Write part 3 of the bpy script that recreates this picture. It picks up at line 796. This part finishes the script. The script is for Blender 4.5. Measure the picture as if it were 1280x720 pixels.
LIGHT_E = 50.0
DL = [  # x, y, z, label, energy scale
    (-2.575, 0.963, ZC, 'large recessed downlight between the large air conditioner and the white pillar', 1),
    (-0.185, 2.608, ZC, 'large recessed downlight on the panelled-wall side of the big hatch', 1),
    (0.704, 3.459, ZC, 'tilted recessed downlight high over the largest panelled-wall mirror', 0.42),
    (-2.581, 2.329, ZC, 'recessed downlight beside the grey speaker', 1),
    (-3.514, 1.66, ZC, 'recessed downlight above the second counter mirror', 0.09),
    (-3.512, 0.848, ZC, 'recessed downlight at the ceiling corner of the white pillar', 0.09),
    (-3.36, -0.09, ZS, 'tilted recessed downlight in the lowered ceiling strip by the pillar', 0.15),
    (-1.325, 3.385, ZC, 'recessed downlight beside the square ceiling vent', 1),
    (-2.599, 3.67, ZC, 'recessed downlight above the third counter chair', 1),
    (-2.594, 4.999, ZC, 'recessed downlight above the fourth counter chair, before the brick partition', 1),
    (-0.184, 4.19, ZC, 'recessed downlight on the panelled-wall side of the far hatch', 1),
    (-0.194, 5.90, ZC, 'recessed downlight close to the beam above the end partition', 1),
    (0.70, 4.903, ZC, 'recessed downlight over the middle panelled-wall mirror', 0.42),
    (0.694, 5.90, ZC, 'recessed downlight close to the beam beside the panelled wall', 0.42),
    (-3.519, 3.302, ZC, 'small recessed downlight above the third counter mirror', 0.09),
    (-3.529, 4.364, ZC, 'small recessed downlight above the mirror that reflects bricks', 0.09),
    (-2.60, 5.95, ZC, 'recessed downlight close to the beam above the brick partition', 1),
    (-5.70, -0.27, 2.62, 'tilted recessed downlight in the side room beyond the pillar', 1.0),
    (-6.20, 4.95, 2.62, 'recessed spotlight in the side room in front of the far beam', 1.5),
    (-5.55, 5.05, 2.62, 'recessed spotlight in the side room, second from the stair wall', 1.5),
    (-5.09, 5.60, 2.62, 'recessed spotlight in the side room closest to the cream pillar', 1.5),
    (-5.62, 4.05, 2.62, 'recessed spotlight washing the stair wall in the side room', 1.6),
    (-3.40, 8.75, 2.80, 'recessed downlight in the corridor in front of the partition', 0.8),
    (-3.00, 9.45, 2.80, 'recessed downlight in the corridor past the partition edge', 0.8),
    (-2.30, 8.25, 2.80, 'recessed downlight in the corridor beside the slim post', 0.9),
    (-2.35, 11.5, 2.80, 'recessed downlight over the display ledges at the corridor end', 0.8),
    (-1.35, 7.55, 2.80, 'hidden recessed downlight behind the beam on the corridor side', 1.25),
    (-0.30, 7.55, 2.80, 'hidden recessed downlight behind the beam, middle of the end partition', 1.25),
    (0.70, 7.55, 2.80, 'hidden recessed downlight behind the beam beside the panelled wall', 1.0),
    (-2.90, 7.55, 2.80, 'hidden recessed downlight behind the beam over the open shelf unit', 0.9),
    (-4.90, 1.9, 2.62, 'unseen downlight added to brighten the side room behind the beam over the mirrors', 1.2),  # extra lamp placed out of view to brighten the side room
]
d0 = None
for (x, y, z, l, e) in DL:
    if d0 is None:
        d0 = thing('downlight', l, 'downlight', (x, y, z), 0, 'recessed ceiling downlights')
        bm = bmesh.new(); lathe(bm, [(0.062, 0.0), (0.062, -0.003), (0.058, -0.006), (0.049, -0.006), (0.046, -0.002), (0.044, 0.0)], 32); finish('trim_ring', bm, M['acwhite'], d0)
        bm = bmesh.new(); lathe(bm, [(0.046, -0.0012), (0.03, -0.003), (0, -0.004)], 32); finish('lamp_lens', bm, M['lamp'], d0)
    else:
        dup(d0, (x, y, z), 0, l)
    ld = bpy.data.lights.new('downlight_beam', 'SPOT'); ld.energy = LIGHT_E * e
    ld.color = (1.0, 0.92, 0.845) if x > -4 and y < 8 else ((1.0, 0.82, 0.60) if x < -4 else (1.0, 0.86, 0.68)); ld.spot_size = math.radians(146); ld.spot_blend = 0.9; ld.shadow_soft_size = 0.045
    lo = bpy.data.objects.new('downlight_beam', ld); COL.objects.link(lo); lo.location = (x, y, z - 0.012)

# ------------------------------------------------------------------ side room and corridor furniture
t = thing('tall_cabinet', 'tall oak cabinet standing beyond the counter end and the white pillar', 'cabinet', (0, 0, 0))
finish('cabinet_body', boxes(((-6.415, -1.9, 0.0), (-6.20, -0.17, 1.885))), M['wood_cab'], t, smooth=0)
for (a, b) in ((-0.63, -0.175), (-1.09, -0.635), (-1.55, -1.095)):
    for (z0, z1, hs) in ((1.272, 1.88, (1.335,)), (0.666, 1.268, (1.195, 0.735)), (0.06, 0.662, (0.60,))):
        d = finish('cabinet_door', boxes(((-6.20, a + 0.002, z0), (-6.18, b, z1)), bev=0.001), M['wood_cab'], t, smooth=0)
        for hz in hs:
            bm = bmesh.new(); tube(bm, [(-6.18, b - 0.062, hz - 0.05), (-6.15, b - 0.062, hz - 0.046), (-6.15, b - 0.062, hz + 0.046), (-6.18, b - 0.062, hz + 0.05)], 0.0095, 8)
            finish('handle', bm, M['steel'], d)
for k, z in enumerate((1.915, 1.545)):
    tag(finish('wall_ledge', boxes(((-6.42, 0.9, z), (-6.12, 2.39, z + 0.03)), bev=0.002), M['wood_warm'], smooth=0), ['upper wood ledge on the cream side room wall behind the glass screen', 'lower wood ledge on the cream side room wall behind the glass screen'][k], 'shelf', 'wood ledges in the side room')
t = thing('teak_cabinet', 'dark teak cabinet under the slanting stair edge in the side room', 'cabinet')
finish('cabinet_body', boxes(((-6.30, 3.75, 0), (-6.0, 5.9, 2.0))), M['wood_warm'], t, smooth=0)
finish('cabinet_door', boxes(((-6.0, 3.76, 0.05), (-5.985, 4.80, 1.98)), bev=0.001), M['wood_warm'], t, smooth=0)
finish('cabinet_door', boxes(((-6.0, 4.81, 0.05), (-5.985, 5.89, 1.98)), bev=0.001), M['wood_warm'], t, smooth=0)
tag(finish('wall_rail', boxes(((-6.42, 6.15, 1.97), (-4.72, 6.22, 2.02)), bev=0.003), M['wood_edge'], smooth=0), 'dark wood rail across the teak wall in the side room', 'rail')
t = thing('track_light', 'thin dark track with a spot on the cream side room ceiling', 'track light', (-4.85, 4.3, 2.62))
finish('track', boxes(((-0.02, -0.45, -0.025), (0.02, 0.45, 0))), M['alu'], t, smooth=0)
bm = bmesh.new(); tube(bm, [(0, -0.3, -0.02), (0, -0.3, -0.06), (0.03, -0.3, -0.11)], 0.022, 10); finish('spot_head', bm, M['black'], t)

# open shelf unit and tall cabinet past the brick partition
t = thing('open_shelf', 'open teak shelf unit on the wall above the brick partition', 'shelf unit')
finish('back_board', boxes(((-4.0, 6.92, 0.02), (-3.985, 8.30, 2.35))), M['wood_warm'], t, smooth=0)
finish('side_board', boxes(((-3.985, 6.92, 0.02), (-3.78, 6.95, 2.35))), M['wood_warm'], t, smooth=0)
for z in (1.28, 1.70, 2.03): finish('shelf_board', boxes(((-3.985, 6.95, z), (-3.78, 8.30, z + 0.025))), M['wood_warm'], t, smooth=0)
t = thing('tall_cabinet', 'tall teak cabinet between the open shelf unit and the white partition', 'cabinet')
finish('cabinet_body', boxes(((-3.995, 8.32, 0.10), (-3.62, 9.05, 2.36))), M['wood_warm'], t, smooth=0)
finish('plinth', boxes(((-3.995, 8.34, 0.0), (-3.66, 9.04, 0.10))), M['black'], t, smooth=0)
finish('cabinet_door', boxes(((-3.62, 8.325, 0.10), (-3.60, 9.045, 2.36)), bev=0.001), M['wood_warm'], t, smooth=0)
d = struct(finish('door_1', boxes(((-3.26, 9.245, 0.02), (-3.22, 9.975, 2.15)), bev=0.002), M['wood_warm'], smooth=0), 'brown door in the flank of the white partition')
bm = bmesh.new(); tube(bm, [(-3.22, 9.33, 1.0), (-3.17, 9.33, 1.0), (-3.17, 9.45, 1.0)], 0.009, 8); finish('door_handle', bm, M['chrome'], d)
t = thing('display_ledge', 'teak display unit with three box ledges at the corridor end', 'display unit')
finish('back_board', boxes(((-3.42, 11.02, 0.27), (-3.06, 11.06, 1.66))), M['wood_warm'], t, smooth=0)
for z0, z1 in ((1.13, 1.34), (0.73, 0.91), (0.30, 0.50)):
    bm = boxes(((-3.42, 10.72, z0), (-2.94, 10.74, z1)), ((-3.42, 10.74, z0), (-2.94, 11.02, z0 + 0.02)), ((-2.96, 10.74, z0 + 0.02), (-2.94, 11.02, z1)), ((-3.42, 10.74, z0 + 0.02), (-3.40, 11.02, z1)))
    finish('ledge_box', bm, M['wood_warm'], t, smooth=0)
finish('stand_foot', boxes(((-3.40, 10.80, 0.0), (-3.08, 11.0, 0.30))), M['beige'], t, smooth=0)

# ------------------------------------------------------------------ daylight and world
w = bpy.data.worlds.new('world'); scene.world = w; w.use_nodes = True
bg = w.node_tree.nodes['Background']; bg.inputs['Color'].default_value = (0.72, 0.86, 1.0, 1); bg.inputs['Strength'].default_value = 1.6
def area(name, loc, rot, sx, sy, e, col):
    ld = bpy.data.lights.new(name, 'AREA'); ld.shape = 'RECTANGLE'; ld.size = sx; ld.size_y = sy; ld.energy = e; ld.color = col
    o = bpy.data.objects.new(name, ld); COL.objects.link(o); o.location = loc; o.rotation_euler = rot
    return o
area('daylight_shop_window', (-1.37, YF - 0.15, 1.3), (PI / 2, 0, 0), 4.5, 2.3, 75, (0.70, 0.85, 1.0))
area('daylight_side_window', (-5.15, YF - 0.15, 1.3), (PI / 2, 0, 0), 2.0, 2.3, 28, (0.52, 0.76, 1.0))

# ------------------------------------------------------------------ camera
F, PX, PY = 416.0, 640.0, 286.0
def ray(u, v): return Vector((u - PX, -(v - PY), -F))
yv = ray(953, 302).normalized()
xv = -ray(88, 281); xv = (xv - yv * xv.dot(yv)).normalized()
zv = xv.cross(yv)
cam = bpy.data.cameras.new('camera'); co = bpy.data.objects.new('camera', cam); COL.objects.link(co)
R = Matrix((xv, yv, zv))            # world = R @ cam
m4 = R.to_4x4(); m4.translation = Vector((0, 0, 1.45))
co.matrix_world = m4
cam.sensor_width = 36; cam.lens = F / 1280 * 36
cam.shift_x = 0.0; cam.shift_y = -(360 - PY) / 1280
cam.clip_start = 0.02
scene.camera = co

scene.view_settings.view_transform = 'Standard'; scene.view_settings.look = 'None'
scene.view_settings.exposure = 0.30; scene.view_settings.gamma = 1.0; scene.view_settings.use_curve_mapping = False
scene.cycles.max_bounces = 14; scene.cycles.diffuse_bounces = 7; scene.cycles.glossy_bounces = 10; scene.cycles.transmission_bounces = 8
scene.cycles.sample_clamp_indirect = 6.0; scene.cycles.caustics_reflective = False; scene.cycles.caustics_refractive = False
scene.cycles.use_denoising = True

Exercise brief: Within the listing above, find every line containing the string "that" and return it.

Solved exercise:
Write part 3 of the bpy script that recreates this picture. It picks up at line 796. This part finishes the script. The script is for Blender 4.5. Measure the picture as if it were 1280x720 pixels.
    (-3.529, 4.364, ZC, 'small recessed downlight above the mirror that reflects bricks', 0.09),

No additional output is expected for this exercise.